Senator Scott Brown has been more likely to play up his ties to President Obama than his differences, a sign of the Republican’s effort to promote his bipartisan outreach as he seeks reelection in what remains heavily Democratic Massachusetts.

This past week, though, he pounced on the president after Obama mimicked Brown’s rival, Democrat Elizabeth Warren, with his “you didn’t build that” comment about small businesses.

The Brown campaign rushed out a 2 minute, 30 second web video, titled, “Let America Be America Again,” that juxtaposed the Obama and Warren comments with pro-business statements made previously by both Democratic and Republican presidents, from John F. Kenned y to Ronald Reagan.

(Sidenote: If you ever wondered what political strategist Eric Fehrnstrom would do if he weren’t challenged by a huge staff at the Romney presidential campaign, monitor what he does in his other job serving as communications adviser/admaker to a much smaller Brown campaign team.)

While the video hasn’t aired on television, it had gotten nearly 800,000 hits on YouTube as of Saturday.

Eagle-eyed observers, though, noted one issue: A video lauding Americans, American values, American entrepreneurs, and American presidents includes scenes shot in Ireland, of Irish people. Among them is the butcher standing outside O’Connor’s butcher shop in Dublin.

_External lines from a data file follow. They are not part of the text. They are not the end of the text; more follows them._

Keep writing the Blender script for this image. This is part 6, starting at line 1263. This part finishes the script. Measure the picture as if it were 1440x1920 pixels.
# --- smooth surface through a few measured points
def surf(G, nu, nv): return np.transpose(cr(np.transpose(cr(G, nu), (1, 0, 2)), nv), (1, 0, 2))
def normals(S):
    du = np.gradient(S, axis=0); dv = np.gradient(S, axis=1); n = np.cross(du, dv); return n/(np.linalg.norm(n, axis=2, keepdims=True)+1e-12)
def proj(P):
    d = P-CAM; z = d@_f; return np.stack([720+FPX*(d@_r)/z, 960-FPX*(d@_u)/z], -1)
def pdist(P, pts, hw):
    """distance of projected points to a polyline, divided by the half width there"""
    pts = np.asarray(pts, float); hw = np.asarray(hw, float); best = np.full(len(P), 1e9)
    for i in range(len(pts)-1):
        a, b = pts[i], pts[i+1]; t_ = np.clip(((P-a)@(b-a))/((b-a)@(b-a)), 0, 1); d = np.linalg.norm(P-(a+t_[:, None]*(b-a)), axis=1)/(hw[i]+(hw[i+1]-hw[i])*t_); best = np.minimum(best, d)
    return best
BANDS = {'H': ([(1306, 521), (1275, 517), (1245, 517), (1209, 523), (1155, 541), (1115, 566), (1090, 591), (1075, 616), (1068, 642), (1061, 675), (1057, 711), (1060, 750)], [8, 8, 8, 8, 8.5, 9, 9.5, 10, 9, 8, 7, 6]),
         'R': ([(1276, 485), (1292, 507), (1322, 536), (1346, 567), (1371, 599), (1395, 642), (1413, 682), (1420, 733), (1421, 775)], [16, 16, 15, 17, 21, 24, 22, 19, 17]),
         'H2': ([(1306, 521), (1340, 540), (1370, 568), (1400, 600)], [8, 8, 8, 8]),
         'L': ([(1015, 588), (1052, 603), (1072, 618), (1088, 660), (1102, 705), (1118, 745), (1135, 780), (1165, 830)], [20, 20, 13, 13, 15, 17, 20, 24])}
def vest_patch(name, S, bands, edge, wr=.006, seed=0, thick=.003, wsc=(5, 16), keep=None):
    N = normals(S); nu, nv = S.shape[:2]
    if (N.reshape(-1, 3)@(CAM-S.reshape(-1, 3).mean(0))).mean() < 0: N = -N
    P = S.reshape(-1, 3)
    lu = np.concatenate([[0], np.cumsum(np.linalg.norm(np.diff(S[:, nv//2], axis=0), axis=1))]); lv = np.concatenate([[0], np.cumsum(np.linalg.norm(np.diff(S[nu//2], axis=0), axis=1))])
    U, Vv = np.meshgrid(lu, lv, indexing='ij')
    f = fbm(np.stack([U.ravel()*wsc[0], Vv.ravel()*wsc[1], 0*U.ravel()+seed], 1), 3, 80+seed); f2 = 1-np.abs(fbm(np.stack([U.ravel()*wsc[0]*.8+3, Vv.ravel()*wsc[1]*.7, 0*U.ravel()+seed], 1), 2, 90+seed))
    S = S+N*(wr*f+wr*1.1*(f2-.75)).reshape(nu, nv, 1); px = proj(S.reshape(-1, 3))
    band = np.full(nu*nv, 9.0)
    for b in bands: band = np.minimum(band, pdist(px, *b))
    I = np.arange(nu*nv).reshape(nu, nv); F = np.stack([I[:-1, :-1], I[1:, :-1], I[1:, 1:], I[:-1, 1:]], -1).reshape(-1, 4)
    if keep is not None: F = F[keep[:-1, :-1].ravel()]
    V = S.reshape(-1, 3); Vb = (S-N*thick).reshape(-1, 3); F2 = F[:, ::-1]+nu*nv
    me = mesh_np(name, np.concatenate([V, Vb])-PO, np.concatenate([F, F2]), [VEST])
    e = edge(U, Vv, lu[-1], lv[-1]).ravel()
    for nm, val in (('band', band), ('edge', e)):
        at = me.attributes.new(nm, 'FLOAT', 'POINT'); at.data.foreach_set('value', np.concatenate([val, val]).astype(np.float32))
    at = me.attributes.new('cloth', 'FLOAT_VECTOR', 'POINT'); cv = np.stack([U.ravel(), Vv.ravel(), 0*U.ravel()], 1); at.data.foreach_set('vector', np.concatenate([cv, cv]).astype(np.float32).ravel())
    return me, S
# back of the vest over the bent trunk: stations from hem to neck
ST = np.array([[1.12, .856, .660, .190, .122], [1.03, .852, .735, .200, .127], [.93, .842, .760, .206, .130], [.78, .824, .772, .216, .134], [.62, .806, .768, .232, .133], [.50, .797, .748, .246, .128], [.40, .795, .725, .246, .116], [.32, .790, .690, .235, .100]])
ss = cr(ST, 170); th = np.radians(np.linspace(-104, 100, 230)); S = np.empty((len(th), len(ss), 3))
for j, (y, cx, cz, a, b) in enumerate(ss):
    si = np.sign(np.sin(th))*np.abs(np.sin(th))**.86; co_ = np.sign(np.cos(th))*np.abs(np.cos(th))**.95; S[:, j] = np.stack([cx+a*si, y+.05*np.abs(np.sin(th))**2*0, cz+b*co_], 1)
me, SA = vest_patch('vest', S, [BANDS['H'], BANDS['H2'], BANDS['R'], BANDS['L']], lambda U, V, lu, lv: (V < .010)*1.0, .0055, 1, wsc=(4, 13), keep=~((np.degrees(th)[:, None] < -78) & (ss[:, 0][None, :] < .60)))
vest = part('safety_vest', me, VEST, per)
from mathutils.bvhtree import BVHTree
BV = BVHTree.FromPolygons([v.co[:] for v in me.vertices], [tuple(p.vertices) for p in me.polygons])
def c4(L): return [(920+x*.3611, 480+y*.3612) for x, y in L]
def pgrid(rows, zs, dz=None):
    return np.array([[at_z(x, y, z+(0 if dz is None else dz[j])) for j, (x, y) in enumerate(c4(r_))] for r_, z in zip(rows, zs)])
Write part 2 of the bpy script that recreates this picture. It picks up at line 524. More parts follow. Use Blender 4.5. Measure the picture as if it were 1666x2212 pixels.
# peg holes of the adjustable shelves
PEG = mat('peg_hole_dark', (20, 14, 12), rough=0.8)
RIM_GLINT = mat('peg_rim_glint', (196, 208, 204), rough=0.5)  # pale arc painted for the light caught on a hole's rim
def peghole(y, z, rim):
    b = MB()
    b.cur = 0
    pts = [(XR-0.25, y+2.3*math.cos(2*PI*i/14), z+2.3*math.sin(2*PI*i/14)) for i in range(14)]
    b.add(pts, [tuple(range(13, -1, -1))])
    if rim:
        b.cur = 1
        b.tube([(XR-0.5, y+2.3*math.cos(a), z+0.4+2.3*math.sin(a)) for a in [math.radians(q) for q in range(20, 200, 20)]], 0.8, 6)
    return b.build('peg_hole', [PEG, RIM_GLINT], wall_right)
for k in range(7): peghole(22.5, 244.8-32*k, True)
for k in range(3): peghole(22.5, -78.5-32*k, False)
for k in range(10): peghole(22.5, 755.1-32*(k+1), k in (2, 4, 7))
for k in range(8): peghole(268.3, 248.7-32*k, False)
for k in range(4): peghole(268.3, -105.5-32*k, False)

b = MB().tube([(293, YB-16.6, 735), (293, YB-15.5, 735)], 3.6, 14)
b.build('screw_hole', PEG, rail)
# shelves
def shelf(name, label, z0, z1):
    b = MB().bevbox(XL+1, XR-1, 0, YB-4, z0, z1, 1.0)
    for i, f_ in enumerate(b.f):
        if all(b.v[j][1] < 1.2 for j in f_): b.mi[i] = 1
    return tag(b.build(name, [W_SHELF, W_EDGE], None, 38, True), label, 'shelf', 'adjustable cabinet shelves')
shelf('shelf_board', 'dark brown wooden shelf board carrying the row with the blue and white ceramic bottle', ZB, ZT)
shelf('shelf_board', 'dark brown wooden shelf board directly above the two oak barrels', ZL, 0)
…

Another scene shows a chef standing in a restaurant kitchen — in Barcelona.

The photos were shot by George Billard, a Boston University-trained photographer/videographer. They are licensed by Getty Images, which tags a photo or video with its origin when it sells such stock footage.

The Brown campaign declined to comment.

Permission to speak

Democrats complain that Republicans are misrepresenting the Warren and Obama comments, slicing and dicing video to eliminate all the laudatory statements and context that preceded the president saying, “If you’ve got a business — you didn’t build that.”

Anyone viewing Obama’s July 13 speech in Roanoke, Va., will see him prefacing that comment with statements about how government and the broader community build infrastructure that propels small business creation and development. His “you didn’t build that” comment appears to refer back to the development of public roads and bridges.

But the blowback Obama has received raise a question: Will his campaign end up selecting Warren to deliver the keynote speech at the Democratic National Convention, after all?

A campaign aide confirmed to the Globe earlier this month that Warren was under consideration, but selecting her now will ensure a renewal of the discussion when Democrats meet in Charlotte, N.C., the first week of September.